■ PROVIDED DATA
══════════════════════════════

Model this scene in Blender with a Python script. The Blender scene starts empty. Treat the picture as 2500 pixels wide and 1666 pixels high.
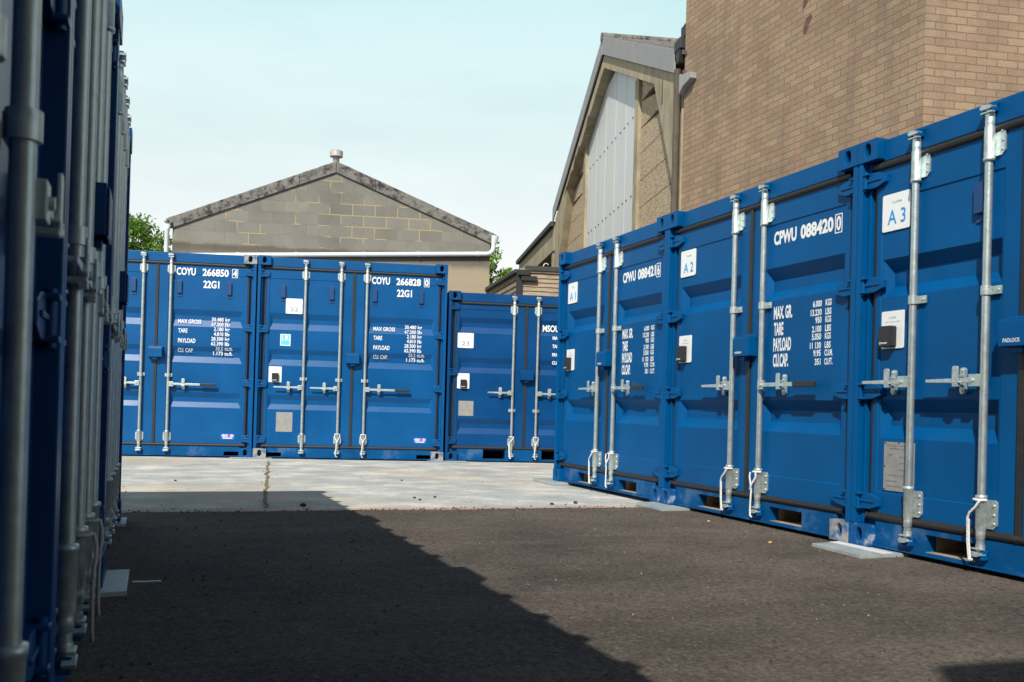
import bpy, bmesh, math, random
from mathutils import Vector, Matrix, noise
R = math.radians
random.seed(7)
S = bpy.context.scene
C = S.collection

# ------------------------------------------------------------------ camera, sky, sun, exposure
F, PITCH, ROLL, CAMZ = 2337.35, 0.0077, 0.0272, 0.745
cam_d = bpy.data.cameras.new("camera")
cam = bpy.data.objects.new("camera", cam_d); C.objects.link(cam)
cam.location = (0, 0, CAMZ)
cam.rotation_euler = (Matrix.Rotation(math.pi/2 + PITCH, 4, 'X') @ Matrix.Rotation(ROLL, 4, 'Z')).to_euler()
cam_d.sensor_width = 36; cam_d.lens = F * 36 / 2500
cam_d.shift_y = 143.47 / 2500
cam_d.clip_start = 0.05; cam_d.clip_end = 2000
cam_d.dof.use_dof = True; cam_d.dof.focus_distance = 9.0; cam_d.dof.aperture_fstop = 7.0
S.camera = cam

SUN_EL = 42.3
SX, SY = 0.287, 0.958            # horizontal travel of the light
w = bpy.data.worlds.new("World"); S.world = w; w.use_nodes = True
nt = w.node_tree; nt.nodes.clear()
def N(t, typ, **kw):
    n = t.nodes.new(typ)
    for k, v in kw.items():
        if k.startswith('i_'):
            n.inputs[int(k[2:]) if k[2:].isdigit() else k[2:].replace('_', ' ')].default_value = v
        else: setattr(n, k, v)
    return n
out = N(nt, 'ShaderNodeOutputWorld'); bg = N(nt, 'ShaderNodeBackground')
sky = N(nt, 'ShaderNodeTexSky'); sky.sky_type = 'NISHITA'; sky.sun_disc = False
sky.sun_elevation = R(SUN_EL); sky.sun_rotation = math.atan2(-SX, -SY)
sky.air_density = 1.0; sky.dust_density = 1.5; sky.ozone_density = 1.0
tc = N(nt, 'ShaderNodeTexCoord'); mp = N(nt, 'ShaderNodeMapping'); mp.inputs['Scale'].default_value = (1.2, 1.2, 5)
nz = N(nt, 'ShaderNodeTexNoise'); nz.inputs['Scale'].default_value = 1.6; nz.inputs['Detail'].default_value = 7; nz.inputs['Roughness'].default_value = .55
sep = N(nt, 'ShaderNodeSeparateXYZ')
elr = N(nt, 'ShaderNodeMapRange'); elr.inputs[1].default_value = .43; elr.inputs[2].default_value = .62; elr.inputs[3].default_value = .96; elr.inputs[4].default_value = .0
nzr = N(nt, 'ShaderNodeMapRange'); nzr.inputs[1].default_value = .35; nzr.inputs[2].default_value = .7; nzr.inputs[3].default_value = -.04; nzr.inputs[4].default_value = .08
ad = N(nt, 'ShaderNodeMath', operation='ADD', use_clamp=True)
mx = N(nt, 'ShaderNodeMix', data_type='RGBA')
hz = N(nt, 'ShaderNodeMix', data_type='RGBA'); hz.inputs['A'].default_value = (9.6, 9.95, 9.9, 1); hz.inputs['B'].default_value = (5.9, 8.85, 9.2, 1)
hr_ = N(nt, 'ShaderNodeMapRange'); hr_.inputs[1].default_value = .14; hr_.inputs[2].default_value = .42
L = nt.links.new
L(tc.outputs['Generated'], mp.inputs[0]); L(mp.outputs[0], nz.inputs[0]); L(tc.outputs['Generated'], sep.inputs[0])
L(sep.outputs[2], elr.inputs[0]); L(nz.outputs[0], nzr.inputs[0]); L(elr.outputs[0], ad.inputs[0]); L(nzr.outputs[0], ad.inputs[1])
L(sep.outputs[2], hr_.inputs[0]); hn = N(nt, 'ShaderNodeMath', operation='MULTIPLY_ADD', use_clamp=True); hn.inputs[1].default_value = -1.6; L(nzr.outputs[0], hn.inputs[0]); L(hr_.outputs[0], hn.inputs[2]); L(hn.outputs[0], hz.inputs['Factor']); L(hz.outputs['Result'], mx.inputs['B'])
L(ad.outputs[0], mx.inputs['Factor']); dk = N(nt, 'ShaderNodeMix', data_type='RGBA', blend_type='MULTIPLY'); dk.inputs['Factor'].default_value = 1; dk.inputs['B'].default_value = (.6, .6, .6, 1); L(sky.outputs[0], dk.inputs['A']); L(dk.outputs['Result'], mx.inputs['A']); L(mx.outputs['Result'], bg.inputs[0]); L(bg.outputs[0], out.inputs[0])
bg.inputs[1].default_value = 0.10

sl = bpy.data.lights.new("sun", 'SUN'); sl.energy = 5.0; sl.angle = R(.5); sl.color = (1, .95, .87)
so = bpy.data.objects.new("sun", sl); C.objects.link(so)
ce = math.cos(R(SUN_EL)); so.rotation_euler = Vector((SX*ce, SY*ce, -math.sin(R(SUN_EL)))).to_track_quat('-Z', 'Y').to_euler()
so.location = (0, 0, 20)
S.view_settings.view_transform = 'Standard'; S.view_settings.look = 'None'
S.view_settings.exposure = 0.0; S.view_settings.gamma = 1.0
S.render.resolution_x = 1024; S.render.resolution_y = 682

# ------------------------------------------------------------------ materials
def mat(name, col, rough=.6, metal=0., vary=.0, vscale=4., bump=0., bscale=40., spec=.5, dirt=None, dscale=3., dlo=.55, dhi=.75, stretch=(1, 1, 1), coat=0):
    m = bpy.data.materials.new(name); m.use_nodes = True
    t = m.node_tree; b = t.nodes['Principled BSDF']
    b.inputs['Roughness'].default_value = rough; b.inputs['Metallic'].default_value = metal
    b.inputs['Specular IOR Level'].default_value = spec
    if coat: b.inputs['Coat Weight'].default_value = coat
    c = N(t, 'ShaderNodeRGB'); c.outputs[0].default_value = (*col, 1); src = c.outputs[0]
    tcx = N(t, 'ShaderNodeTexCoord'); mpx = N(t, 'ShaderNodeMapping'); mpx.inputs['Scale'].default_value = stretch
    t.links.new(tcx.outputs['Object'], mpx.inputs[0]); vec = mpx.outputs[0]
    if vary:
        n = N(t, 'ShaderNodeTexNoise'); n.inputs['Scale'].default_value = vscale; n.inputs['Detail'].default_value = 8; n.inputs['Roughness'].default_value = .65
        t.links.new(vec, n.inputs[0])
        r = N(t, 'ShaderNodeMapRange'); r.inputs[1].default_value = .3; r.inputs[2].default_value = .7; r.inputs[3].default_value = 1-vary; r.inputs[4].default_value = 1+vary
        t.links.new(n.outputs[0], r.inputs[0])
        h = N(t, 'ShaderNodeHueSaturation'); t.links.new(src, h.inputs['Color']); t.links.new(r.outputs[0], h.inputs['Value']); src = h.outputs[0]
        rr = N(t, 'ShaderNodeMapRange'); rr.inputs[1].default_value = .3; rr.inputs[2].default_value = .7; rr.inputs[3].default_value = max(0, rough-.04); rr.inputs[4].default_value = min(1, rough+.06)
        t.links.new(n.outputs[0], rr.inputs[0]); t.links.new(rr.outputs[0], b.inputs['Roughness'])
    if dirt:
        n = N(t, 'ShaderNodeTexNoise'); n.inputs['Scale'].default_value = dscale; n.inputs['Detail'].default_value = 9; n.inputs['Roughness'].default_value = .7
        t.links.new(vec, n.inputs[0])
        r = N(t, 'ShaderNodeMapRange'); r.inputs[1].default_value = dlo; r.inputs[2].default_value = dhi; t.links.new(n.outputs[0], r.inputs[0])
        mm = N(t, 'ShaderNodeMix', data_type='RGBA'); mm.inputs['B'].default_value = (*dirt, 1)
        t.links.new(src, mm.inputs['A']); t.links.new(r.outputs[0], mm.inputs['Factor']); src = mm.outputs['Result']
    t.links.new(src, b.inputs['Base Color'])
    if bump:
        n = N(t, 'ShaderNodeTexNoise'); n.inputs['Scale'].default_value = bscale; n.inputs['Detail'].default_value = 6
        t.links.new(vec, n.inputs[0])
        bp = N(t, 'ShaderNodeBump'); bp.inputs['Strength'].default_value = bump; bp.inputs['Distance'].default_value = .01
        t.links.new(n.outputs[0], bp.inputs['Height']); t.links.new(bp.outputs[0], b.inputs['Normal'])
    return m

BLUE = (.0, .080, .245)
M = {}
M['paint22'] = mat('glossier_blue_paint', (.0, .080, .25), .355, spec=.30, vary=.12, vscale=1.6, bump=.10, bscale=3.5, dirt=(.012, .11, .30), dscale=9, dlo=.66, dhi=.85)
M['scuff'] = mat('scuffed_blue_paint', (.0, .075, .23), .5, spec=.15, vary=.25, vscale=5, bump=.15, bscale=20, dirt=(.09, .15, .25), dscale=5, dlo=.54, dhi=.74)
M['paint'] = mat('blue_paint', BLUE, .42, spec=.12, vary=.16, vscale=1.6, bump=.12, bscale=3.5, dirt=(.012, .11, .30), dscale=9, dlo=.66, dhi=.85)
M['paint_worn'] = mat('worn_blue_paint', (.002, .075, .24), .55, spec=.2, vary=.25, vscale=12, bump=.2, bscale=40, dirt=(.33, .36, .42), dscale=11, dlo=.56, dhi=.66)
M['paint_bare'] = mat('scraped_blue_paint', (.02, .13, .30), .55, vary=.3, vscale=14, bump=.2, bscale=40, dirt=(.34, .32, .31), dscale=9, dlo=.42, dhi=.54)
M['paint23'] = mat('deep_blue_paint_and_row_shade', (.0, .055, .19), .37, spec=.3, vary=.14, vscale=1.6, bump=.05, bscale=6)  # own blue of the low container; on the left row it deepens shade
M['gasket'] = mat('door_seal_rubber', (.020, .019, .0185), .55, vary=.3, vscale=25, dirt=(.075, .068, .06), dscale=20, dlo=.6, dhi=.8)
M['galv'] = mat('galvanised_steel', (.48, .545, .545), .42, .72, vary=.16, vscale=18, dirt=(.42, .46, .46), dscale=30, dlo=.5, dhi=.7, bump=.08, bscale=60)
M['galv2'] = mat('galvanised_plate', (.56, .63, .62), .44, .66, vary=.2, vscale=30, dirt=(.4, .44, .43), dscale=35, dlo=.5, dhi=.7)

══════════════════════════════

■ EXERCISE INSTRUCTIONS
From the listing above, copy every line that includes the word "bscale".

■ RESPONSE FOR THIS EXERCISE
def mat(name, col, rough=.6, metal=0., vary=.0, vscale=4., bump=0., bscale=40., spec=.5, dirt=None, dscale=3., dlo=.55, dhi=.75, stretch=(1, 1, 1), coat=0):
        n = N(t, 'ShaderNodeTexNoise'); n.inputs['Scale'].default_value = bscale; n.inputs['Detail'].default_value = 6
M['paint22'] = mat('glossier_blue_paint', (.0, .080, .25), .355, spec=.30, vary=.12, vscale=1.6, bump=.10, bscale=3.5, dirt=(.012, .11, .30), dscale=9, dlo=.66, dhi=.85)
M['scuff'] = mat('scuffed_blue_paint', (.0, .075, .23), .5, spec=.15, vary=.25, vscale=5, bump=.15, bscale=20, dirt=(.09, .15, .25), dscale=5, dlo=.54, dhi=.74)
M['paint'] = mat('blue_paint', BLUE, .42, spec=.12, vary=.16, vscale=1.6, bump=.12, bscale=3.5, dirt=(.012, .11, .30), dscale=9, dlo=.66, dhi=.85)
M['paint_worn'] = mat('worn_blue_paint', (.002, .075, .24), .55, spec=.2, vary=.25, vscale=12, bump=.2, bscale=40, dirt=(.33, .36, .42), dscale=11, dlo=.56, dhi=.66)
M['paint_bare'] = mat('scraped_blue_paint', (.02, .13, .30), .55, vary=.3, vscale=14, bump=.2, bscale=40, dirt=(.34, .32, .31), dscale=9, dlo=.42, dhi=.54)
M['paint23'] = mat('deep_blue_paint_and_row_shade', (.0, .055, .19), .37, spec=.3, vary=.14, vscale=1.6, bump=.05, bscale=6)  # own blue of the low container; on the left row it deepens shade
M['galv'] = mat('galvanised_steel', (.48, .545, .545), .42, .72, vary=.16, vscale=18, dirt=(.42, .46, .46), dscale=30, dlo=.5, dhi=.7, bump=.08, bscale=60)